Abstract
The Dictionnaire biographique des pensionnaires de l’Académie de France à Rome serves as a register for the artists sent to Italy by the French state from the time of Louis XIV in 1666 up until the abolition of the Prix de Rome concours in 1968. After this year, the selection of pensionnaires nonetheless continued this tradition in another form, and the Académie de France in Rome thus celebrated its 350th anniversary in 2016. This notion of continuity lies at the heart of the present study, which has been carried out over a number of years.
The dictionary was published in May 2011 by L’Échelle de Jacob in Dijon, before being made available online as part of the ARTL@S project (https://artlas.huma-num.fr). The individual entries of each pensionnaire, featuring their biographical and professional information (place of birth and death, studies, Envois de Rome [works which the pensionnaires were obliged to send to France each year], métiers, prizes and awards, etc.), can be consulted on the site. By making this information available online, ARTL@S allows specialists from different historical periods to identify and correct any oversights or errors, and to enrich the entries with further information.
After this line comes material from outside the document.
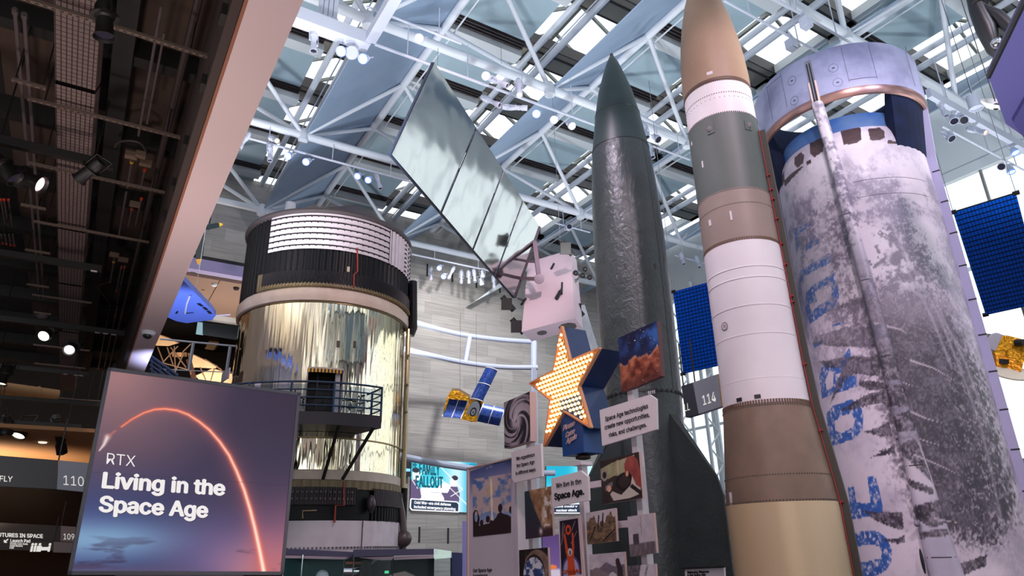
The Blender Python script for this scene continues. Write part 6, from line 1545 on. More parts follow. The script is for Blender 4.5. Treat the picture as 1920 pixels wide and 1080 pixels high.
# ================================================================== lamps
LENS = {'blue': emis('lens_blue', (.62, .78, 1.0), 2.2), 'white': emis('lens_white', (1, .95, .95), 3), 'warm': emis('lens_warm', (1, .62, .42), 2), 'off': mat('lens_dark', (.03, .03, .05), .1), 'pink': emis('lens_pink', (1, .66, .70), 1.6), 'led': emis('lens_led', (1.0, .95, .7), 2.5)}
RIM = {'blue': emis('rim_blue', (.05, .2, 1.0), 2.0)}
_cache = {}
def _fx(style, material):
    k = (style, material.name)
    if k in _cache: return _cache[k]
    Y = MB(); B = MB(); L = MB(); R = None
    ax = (Vector((1, 0, 0)), Vector((0, 1, 0)), ZZ)
    if style == 'par':       # short reflector lamp, aims along -Z
        B.lathe((0, 0, 0), [(0, .32), (.07, .31), (.09, .26), (.09, .16), (.15, 0), (.15, -.1), (.13, -.1)], 20)
        for z in (.18, .22, .26): B.lathe((0, 0, 0), [(.09, z - .012), (.105, z), (.09, z + .012)], 16)
        L.lathe((0, 0, 0), [(0, -.07), (.128, -.07)], 18); hgt = .18; w = .17
    elif style == 'long':    # profile spotlight with long barrel
        B.lathe((0, 0, 0), [(0, .62), (.09, .6), (.11, .5), (.11, .2), (.085, .16), (.085, -.1), (.11, -.14), (.11, -.34), (.1, -.34)], 18)
        for z in (.28, .34, .4, .46): B.lathe((0, 0, 0), [(.11, z - .014), (.128, z), (.11, z + .014)], 14)
        B.box((.12, 0, .1), (.03, 0, 0), (0, .02, 0), (0, 0, .03)).box((-.12, 0, .0), (.03, 0, 0), (0, .02, 0), (0, 0, .03))
        L.lathe((0, 0, 0), [(0, -.28), (.095, -.28)], 16); hgt = .25; w = .15
    else:                    # big theatre can
        B.lathe((0, 0, 0), [(0, .34), (.1, .32), (.13, .24), (.13, .08), (.105, .05), (.12, -.2), (.15, -.24), (.14, -.24)], 20); B.lathe((0, 0, 0), [(.13, .1), (.19, .1), (.19, .085), (.13, .085)], 20)
        L.lathe((0, 0, 0), [(0, -.19), (.115, -.19)], 18); hgt = .15; w = .18
    for s in (-1, 1): Y.bar((s * w, 0, hgt * .3), (s * w, 0, hgt + .26), .012, .03, (0, 1, 0))
    Y.bar((-w, 0, hgt + .26), (w, 0, hgt + .26), .012, .03, (0, 1, 0))
    _cache[k] = (B.mesh('lamp_body', material), Y.mesh('lamp_yoke', material), L)
    return _cache[k]
_lens = {}
def lamp(label, q, z=None, D=None, style='par', aim=(0, -.3, -1), lit='off', m=RIG, scale=1.0, group='white spotlights under the roof', name='spotlight', hang=None, pos=None):
    p = pos or (atz(q, z) if z is not None else atd(q, D)); o = thing(name, label, 'spotlight', p, group)
    d = Vector(aim).normalized(); o.rotation_mode = 'QUATERNION'; o.rotation_quaternion = d.to_track_quat('-Z', 'Y'); o.scale = (scale,) * 3
    b, y, L = _fx(style, m)
    for nm, me in (('body', b), ('yoke', y)):
        c = bpy.data.objects.new(nm, me); COL.objects.link(c); c.parent = o
    k = (style, lit)
    if k not in _lens: _lens[k] = L.mesh('lamp_lens', LENS[lit])
    c = bpy.data.objects.new('lens', _lens[k]); COL.objects.link(c); c.parent = o
    if lit == 'blue':
        if ('rim', style) not in _lens: _lens[('rim', style)] = MB().lathe((0, 0, 0), [(.128, -.072), (.152, -.104), (.155, -.06)], 18).mesh('lamp_rim', RIM['blue'])
        c = bpy.data.objects.new('glowing_rim', _lens[('rim', style)]); COL.objects.link(c); c.parent = o
    return o
TOW = (-.1, -.75, -.7)
dn = (.05, -.35, -1)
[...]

Links have also been established with different institutions holding primary sources and archives (archives at the École nationale supérieure des Beaux-Arts; portraits of pensionnaires at the Académie de France in Rome; Envois de Rome collected by members of the Institut national d’histoire de l’art) in order to further enrich this indispensable research tool.
This article proposes to present the first results obtained from a prosopographic, social and historical study of the population of pensionnaires of the Académie de France in Rome.